The lines to reproduce run from the first one through the line containing "bg = W_.node_tree.nodes['Background'];". Reproduce them exactly.

# Start of Supplied information

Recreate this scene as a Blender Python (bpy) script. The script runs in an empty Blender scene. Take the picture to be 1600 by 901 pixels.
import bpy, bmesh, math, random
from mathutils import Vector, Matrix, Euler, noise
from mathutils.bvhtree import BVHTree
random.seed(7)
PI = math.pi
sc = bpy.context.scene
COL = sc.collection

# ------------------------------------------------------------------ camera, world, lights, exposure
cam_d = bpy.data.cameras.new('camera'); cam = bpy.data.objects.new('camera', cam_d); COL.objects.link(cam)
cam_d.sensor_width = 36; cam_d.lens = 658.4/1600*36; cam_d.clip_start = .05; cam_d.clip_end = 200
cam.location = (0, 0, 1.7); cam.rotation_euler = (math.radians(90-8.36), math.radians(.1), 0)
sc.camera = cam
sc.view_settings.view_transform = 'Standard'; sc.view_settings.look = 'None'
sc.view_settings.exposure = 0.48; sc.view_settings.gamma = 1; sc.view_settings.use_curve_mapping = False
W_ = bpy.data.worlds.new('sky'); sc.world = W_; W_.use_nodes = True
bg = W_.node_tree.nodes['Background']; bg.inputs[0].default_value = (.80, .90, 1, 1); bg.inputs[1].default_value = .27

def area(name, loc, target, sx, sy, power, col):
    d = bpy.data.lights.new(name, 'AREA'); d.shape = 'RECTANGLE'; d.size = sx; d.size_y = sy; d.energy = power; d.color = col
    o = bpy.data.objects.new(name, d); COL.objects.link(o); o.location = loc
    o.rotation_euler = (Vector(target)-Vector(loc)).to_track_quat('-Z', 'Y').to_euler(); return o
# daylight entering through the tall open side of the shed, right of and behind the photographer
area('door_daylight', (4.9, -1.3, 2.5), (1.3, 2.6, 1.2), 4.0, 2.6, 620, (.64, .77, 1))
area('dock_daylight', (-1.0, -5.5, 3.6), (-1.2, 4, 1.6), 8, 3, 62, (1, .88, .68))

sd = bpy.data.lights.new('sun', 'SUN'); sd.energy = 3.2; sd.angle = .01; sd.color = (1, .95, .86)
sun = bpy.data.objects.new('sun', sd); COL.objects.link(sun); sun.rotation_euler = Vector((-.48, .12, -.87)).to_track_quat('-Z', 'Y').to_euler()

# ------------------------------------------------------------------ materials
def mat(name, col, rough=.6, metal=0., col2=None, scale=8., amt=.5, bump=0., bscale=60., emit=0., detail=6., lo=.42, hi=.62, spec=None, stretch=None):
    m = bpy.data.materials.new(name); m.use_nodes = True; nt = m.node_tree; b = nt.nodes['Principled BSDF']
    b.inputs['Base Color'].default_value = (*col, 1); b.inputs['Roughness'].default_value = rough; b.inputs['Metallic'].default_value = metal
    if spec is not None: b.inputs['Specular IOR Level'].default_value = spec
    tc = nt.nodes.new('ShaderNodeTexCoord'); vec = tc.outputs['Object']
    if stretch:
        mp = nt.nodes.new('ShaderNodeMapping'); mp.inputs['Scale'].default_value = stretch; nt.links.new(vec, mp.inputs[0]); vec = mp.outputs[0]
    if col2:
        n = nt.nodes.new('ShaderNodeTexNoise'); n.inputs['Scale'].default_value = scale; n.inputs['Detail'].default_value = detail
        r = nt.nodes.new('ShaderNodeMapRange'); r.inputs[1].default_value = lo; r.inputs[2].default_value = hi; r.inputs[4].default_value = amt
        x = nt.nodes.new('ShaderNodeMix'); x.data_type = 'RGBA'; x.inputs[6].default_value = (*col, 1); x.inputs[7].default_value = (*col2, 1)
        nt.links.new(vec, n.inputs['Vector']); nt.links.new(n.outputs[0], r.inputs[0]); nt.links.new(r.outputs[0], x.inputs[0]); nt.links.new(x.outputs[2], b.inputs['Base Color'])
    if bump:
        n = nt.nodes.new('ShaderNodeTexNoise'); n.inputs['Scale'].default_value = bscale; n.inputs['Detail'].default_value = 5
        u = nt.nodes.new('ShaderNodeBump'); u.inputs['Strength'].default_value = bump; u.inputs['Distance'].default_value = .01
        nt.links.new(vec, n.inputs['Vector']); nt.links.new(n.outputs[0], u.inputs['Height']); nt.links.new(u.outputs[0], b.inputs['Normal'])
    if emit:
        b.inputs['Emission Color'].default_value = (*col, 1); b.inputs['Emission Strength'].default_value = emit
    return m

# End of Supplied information

- Result below -
Recreate this scene as a Blender Python (bpy) script. The script runs in an empty Blender scene. Take the picture to be 1600 by 901 pixels.
import bpy, bmesh, math, random
from mathutils import Vector, Matrix, Euler, noise
from mathutils.bvhtree import BVHTree
random.seed(7)
PI = math.pi
sc = bpy.context.scene
COL = sc.collection

# ------------------------------------------------------------------ camera, world, lights, exposure
cam_d = bpy.data.cameras.new('camera'); cam = bpy.data.objects.new('camera', cam_d); COL.objects.link(cam)
cam_d.sensor_width = 36; cam_d.lens = 658.4/1600*36; cam_d.clip_start = .05; cam_d.clip_end = 200
cam.location = (0, 0, 1.7); cam.rotation_euler = (math.radians(90-8.36), math.radians(.1), 0)
sc.camera = cam
sc.view_settings.view_transform = 'Standard'; sc.view_settings.look = 'None'
sc.view_settings.exposure = 0.48; sc.view_settings.gamma = 1; sc.view_settings.use_curve_mapping = False
W_ = bpy.data.worlds.new('sky'); sc.world = W_; W_.use_nodes = True
bg = W_.node_tree.nodes['Background']; bg.inputs[0].default_value = (.80, .90, 1, 1); bg.inputs[1].default_value = .27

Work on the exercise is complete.